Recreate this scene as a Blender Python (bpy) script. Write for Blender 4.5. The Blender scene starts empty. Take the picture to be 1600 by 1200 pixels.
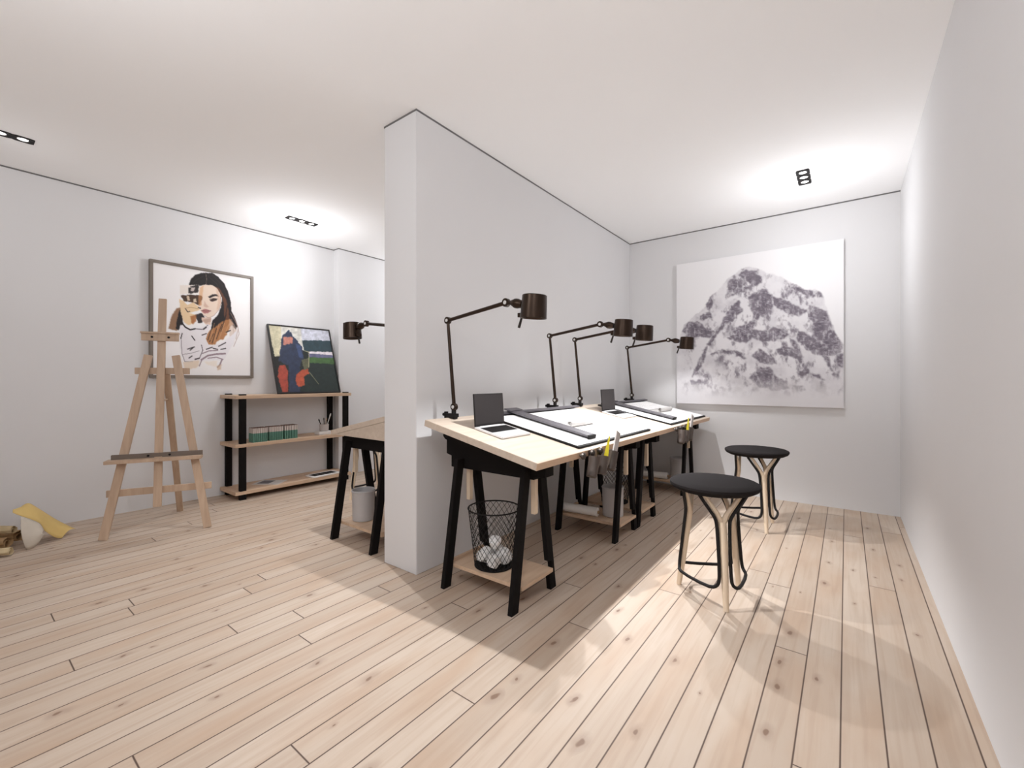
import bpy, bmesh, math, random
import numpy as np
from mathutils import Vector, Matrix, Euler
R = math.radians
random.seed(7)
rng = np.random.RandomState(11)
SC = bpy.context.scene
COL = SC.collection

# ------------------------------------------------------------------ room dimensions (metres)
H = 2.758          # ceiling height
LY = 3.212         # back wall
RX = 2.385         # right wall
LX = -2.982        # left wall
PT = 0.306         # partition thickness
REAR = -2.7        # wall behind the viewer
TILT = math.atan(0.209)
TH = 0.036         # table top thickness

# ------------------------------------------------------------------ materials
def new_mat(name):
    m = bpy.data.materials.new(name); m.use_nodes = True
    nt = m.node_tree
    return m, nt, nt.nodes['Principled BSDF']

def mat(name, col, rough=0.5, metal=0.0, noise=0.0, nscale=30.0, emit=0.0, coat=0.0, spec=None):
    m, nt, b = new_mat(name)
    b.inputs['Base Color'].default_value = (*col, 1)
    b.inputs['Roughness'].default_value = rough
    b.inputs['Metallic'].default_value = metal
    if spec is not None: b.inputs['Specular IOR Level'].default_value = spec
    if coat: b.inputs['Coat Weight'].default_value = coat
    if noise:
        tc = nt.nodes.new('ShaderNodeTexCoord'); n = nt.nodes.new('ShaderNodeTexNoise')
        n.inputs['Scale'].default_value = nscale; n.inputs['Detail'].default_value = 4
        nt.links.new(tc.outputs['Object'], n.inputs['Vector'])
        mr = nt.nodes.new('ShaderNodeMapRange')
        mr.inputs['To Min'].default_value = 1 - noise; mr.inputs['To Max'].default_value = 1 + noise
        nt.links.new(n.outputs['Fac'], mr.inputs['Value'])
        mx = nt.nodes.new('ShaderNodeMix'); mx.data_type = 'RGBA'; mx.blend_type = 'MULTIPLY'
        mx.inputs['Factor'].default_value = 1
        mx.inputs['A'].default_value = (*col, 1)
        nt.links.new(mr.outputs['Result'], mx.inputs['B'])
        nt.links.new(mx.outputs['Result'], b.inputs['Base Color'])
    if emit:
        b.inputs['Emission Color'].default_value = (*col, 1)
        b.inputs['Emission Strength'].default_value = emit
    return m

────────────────

**EXERCISE OBJECTIVE:** Restate the data above word for word. Skip every picture.

**WRITTEN SOLUTION:**
Recreate this scene as a Blender Python (bpy) script. Write for Blender 4.5. The Blender scene starts empty. Take the picture to be 1600 by 1200 pixels.
import bpy, bmesh, math, random
import numpy as np
from mathutils import Vector, Matrix, Euler
R = math.radians
random.seed(7)
rng = np.random.RandomState(11)
SC = bpy.context.scene
COL = SC.collection

# ------------------------------------------------------------------ room dimensions (metres)
H = 2.758          # ceiling height
LY = 3.212         # back wall
RX = 2.385         # right wall
LX = -2.982        # left wall
PT = 0.306         # partition thickness
REAR = -2.7        # wall behind the viewer
TILT = math.atan(0.209)
TH = 0.036         # table top thickness

# ------------------------------------------------------------------ materials
def new_mat(name):
    m = bpy.data.materials.new(name); m.use_nodes = True
    nt = m.node_tree
    return m, nt, nt.nodes['Principled BSDF']

def mat(name, col, rough=0.5, metal=0.0, noise=0.0, nscale=30.0, emit=0.0, coat=0.0, spec=None):
    m, nt, b = new_mat(name)
    b.inputs['Base Color'].default_value = (*col, 1)
    b.inputs['Roughness'].default_value = rough
    b.inputs['Metallic'].default_value = metal
    if spec is not None: b.inputs['Specular IOR Level'].default_value = spec
    if coat: b.inputs['Coat Weight'].default_value = coat
    if noise:
        tc = nt.nodes.new('ShaderNodeTexCoord'); n = nt.nodes.new('ShaderNodeTexNoise')
        n.inputs['Scale'].default_value = nscale; n.inputs['Detail'].default_value = 4
        nt.links.new(tc.outputs['Object'], n.inputs['Vector'])
        mr = nt.nodes.new('ShaderNodeMapRange')
        mr.inputs['To Min'].default_value = 1 - noise; mr.inputs['To Max'].default_value = 1 + noise
        nt.links.new(n.outputs['Fac'], mr.inputs['Value'])
        mx = nt.nodes.new('ShaderNodeMix'); mx.data_type = 'RGBA'; mx.blend_type = 'MULTIPLY'
        mx.inputs['Factor'].default_value = 1
        mx.inputs['A'].default_value = (*col, 1)
        nt.links.new(mr.outputs['Result'], mx.inputs['B'])
        nt.links.new(mx.outputs['Result'], b.inputs['Base Color'])
    if emit:
        b.inputs['Emission Color'].default_value = (*col, 1)
        b.inputs['Emission Strength'].default_value = emit
    return m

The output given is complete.